Louis Theroux: The Most Hated Family in America (2007)

Quartile rating: 6.5/10 · 1 rating

Louis meets the Phelps family — the people at the heart of the controversial Westboro Baptist Church. The Phelps have rabid anti-homosexual beliefs, and often campaign at the funerals of American soldiers. They believe that every tragedy in the world is God's punishment for homosexuality.

The Quartile Take

Louis Theroux's documentary about the Westboro Baptist Church is a genuinely distinctive piece of journalism. The subject matter — the Phelps family and their extreme anti-gay picketing ministry — was startlingly singular at the time, and Theroux's disarming, gently persistent interview style draws out remarkable and unsettling candour from the family members, particularly the children raised inside the cult.

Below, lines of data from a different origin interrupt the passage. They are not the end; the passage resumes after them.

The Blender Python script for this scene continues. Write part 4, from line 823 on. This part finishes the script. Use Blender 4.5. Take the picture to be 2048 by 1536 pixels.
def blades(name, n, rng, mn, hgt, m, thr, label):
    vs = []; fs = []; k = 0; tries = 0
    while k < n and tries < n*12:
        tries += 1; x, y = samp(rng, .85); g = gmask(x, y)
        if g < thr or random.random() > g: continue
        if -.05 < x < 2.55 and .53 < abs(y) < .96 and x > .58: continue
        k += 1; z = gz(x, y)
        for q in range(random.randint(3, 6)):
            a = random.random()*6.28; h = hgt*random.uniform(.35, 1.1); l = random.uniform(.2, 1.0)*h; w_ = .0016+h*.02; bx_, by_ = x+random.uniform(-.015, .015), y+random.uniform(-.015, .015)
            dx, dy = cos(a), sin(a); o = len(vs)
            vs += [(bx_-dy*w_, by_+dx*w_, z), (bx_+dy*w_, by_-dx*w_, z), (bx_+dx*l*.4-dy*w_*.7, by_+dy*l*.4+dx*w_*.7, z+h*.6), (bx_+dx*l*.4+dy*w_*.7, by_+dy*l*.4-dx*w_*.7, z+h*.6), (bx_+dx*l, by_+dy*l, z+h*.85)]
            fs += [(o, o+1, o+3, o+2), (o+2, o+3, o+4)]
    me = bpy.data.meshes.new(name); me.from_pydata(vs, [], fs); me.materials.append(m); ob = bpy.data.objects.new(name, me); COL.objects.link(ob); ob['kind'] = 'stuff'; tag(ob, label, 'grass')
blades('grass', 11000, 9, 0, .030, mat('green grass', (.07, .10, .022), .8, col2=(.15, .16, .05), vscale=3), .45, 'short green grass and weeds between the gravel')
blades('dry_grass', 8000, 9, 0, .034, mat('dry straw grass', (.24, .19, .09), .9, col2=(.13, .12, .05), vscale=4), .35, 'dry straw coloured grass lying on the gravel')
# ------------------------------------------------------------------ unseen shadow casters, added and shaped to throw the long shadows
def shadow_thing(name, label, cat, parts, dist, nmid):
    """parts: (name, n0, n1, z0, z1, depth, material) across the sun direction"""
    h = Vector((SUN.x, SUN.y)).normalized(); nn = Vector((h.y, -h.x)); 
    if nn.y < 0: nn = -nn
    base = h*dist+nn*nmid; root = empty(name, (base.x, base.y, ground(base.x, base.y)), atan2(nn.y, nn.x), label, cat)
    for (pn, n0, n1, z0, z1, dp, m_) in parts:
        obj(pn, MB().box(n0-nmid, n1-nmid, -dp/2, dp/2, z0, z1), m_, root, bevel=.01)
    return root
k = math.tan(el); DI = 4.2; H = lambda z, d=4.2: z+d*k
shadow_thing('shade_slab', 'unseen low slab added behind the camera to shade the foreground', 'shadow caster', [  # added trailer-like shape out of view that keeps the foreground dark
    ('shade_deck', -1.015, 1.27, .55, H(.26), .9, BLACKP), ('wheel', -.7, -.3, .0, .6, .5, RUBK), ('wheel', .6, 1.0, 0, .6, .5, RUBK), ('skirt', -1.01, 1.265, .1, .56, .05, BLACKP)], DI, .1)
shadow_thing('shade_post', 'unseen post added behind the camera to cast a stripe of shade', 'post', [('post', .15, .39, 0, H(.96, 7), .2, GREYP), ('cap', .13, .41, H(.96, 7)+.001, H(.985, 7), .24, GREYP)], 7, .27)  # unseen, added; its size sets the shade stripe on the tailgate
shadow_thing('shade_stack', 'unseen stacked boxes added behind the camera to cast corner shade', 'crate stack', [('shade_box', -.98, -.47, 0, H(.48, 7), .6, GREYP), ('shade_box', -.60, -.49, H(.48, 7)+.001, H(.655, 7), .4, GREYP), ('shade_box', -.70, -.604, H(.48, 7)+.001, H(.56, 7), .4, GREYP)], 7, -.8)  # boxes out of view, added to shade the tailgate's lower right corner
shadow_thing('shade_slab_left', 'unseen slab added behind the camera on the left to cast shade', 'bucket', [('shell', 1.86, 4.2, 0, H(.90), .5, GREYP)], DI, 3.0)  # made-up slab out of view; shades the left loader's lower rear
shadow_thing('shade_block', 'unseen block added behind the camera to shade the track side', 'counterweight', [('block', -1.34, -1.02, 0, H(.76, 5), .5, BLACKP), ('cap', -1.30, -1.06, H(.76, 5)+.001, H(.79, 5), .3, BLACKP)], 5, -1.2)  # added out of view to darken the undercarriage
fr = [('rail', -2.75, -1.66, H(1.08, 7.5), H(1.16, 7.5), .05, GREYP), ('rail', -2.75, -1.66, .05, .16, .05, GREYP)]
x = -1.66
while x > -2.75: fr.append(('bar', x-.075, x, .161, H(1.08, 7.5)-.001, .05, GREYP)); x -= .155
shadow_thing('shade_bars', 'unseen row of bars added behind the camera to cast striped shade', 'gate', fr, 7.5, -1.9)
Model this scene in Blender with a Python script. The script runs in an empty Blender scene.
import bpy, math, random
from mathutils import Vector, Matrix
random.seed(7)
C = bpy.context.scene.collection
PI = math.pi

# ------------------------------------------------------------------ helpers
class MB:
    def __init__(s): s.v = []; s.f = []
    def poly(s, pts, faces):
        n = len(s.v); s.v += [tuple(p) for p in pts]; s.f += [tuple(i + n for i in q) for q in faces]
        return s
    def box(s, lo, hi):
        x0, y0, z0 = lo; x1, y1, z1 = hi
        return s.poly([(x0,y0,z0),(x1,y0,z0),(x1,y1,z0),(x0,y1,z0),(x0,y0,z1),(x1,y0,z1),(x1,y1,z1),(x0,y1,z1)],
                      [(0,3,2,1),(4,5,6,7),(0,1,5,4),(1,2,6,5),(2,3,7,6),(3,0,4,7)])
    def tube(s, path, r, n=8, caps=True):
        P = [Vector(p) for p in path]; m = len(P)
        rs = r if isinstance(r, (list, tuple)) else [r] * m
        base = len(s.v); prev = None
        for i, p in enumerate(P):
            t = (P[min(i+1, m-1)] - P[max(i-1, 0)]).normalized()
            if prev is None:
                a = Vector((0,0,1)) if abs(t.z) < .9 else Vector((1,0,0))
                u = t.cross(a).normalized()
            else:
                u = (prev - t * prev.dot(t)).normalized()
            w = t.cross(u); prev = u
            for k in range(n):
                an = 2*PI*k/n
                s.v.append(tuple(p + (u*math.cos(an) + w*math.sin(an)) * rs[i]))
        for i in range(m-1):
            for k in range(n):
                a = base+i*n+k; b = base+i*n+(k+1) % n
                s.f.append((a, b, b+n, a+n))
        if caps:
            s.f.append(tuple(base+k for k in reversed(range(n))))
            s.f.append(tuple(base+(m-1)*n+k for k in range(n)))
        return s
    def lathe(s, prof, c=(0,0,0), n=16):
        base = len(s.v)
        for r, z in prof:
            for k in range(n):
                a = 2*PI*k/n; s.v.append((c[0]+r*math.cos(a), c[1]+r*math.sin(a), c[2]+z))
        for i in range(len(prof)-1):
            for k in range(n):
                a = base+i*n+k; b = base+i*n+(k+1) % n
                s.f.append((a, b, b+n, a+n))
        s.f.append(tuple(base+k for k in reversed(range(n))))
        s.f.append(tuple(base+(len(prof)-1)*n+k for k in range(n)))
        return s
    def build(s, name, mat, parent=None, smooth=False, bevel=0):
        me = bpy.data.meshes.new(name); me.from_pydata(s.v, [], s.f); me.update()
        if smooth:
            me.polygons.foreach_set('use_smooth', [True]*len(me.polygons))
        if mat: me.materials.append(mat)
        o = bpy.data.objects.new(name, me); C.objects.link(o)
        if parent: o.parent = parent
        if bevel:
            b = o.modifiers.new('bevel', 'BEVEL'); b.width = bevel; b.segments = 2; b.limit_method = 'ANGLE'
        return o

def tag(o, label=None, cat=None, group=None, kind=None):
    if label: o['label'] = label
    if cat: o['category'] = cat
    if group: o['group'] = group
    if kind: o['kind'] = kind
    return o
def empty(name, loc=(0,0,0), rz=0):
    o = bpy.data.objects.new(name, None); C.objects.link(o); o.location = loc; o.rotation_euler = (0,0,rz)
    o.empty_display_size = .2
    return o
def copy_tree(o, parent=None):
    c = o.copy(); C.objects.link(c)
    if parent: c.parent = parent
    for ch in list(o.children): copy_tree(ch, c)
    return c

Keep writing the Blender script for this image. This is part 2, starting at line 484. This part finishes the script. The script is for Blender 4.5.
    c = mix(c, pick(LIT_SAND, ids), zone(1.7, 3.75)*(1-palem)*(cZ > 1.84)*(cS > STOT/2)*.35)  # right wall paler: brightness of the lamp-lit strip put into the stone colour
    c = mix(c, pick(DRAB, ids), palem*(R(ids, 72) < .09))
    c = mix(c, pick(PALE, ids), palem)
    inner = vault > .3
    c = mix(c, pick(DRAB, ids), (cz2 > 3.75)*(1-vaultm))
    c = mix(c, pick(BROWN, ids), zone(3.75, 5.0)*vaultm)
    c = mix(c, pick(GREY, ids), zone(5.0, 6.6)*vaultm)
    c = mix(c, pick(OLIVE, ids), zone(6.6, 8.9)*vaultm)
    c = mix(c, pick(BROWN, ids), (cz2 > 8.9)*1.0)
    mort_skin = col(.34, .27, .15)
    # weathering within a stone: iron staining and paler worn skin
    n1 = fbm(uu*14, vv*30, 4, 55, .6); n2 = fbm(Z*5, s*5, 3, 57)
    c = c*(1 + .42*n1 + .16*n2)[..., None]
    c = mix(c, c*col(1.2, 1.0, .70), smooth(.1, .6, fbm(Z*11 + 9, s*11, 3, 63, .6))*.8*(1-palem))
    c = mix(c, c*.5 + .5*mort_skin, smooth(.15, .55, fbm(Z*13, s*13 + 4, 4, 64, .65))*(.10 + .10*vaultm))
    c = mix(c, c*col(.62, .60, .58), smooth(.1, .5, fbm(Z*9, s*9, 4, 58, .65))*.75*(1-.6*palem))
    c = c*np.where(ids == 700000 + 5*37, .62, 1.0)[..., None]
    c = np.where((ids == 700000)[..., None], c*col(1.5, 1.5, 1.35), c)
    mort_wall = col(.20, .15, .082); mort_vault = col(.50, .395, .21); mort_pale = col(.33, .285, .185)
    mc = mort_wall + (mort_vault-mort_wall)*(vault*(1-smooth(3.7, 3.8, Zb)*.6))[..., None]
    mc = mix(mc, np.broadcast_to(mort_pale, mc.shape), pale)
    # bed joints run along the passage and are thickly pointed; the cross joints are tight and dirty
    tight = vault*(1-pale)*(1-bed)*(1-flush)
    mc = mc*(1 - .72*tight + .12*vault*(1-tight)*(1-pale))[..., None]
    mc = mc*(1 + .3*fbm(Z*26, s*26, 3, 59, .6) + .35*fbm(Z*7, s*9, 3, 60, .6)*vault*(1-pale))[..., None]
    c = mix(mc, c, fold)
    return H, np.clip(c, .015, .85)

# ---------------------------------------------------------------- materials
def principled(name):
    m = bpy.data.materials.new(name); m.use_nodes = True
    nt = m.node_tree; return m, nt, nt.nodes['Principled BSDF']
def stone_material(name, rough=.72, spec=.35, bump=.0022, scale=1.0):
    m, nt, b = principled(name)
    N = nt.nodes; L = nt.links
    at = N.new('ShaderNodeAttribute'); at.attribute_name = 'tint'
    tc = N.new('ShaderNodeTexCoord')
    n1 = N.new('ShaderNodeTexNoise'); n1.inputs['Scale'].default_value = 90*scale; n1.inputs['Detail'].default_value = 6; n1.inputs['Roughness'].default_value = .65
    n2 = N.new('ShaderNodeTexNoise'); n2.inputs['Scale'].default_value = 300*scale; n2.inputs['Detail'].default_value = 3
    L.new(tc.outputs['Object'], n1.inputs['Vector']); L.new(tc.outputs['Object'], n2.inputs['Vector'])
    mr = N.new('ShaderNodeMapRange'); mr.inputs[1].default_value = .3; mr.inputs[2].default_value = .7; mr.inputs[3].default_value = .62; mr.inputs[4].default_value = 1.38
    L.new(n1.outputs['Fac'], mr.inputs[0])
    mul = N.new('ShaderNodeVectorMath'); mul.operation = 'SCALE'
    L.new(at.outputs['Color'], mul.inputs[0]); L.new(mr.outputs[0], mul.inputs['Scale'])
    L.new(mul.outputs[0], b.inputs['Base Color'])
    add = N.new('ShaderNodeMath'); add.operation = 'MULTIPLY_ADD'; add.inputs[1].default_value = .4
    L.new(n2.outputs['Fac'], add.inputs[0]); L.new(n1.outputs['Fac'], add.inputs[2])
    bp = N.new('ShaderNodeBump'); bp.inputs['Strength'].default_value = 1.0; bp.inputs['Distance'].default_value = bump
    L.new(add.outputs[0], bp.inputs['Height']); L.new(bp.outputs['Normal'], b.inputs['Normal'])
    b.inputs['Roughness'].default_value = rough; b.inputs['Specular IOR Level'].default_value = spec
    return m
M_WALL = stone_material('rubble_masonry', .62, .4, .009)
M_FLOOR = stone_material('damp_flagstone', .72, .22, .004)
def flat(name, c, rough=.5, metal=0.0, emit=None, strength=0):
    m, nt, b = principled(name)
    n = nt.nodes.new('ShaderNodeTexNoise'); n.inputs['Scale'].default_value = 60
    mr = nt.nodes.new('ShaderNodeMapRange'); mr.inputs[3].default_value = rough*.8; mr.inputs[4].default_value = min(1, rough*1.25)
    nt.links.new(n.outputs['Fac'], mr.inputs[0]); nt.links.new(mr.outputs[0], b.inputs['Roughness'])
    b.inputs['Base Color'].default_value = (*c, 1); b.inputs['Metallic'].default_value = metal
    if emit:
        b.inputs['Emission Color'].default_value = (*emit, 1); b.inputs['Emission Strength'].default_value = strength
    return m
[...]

The access he achieves and the human portraits he constructs give the film a novelty that stands out even within the crowded documentary landscape. Acting is not applicable in the traditional sense but Theroux himself is a compelling screen presence, and the family members are disturbingly vivid. Cinematography is functional observational-doc work — adequate but unremarkable. The plot follows a loose immersive structure that works well enough but lacks dramatic architecture. The ending lands with a quiet melancholy as Theroux reflects on the difficulty of reaching people locked inside a belief system, which is effective if not cathartic.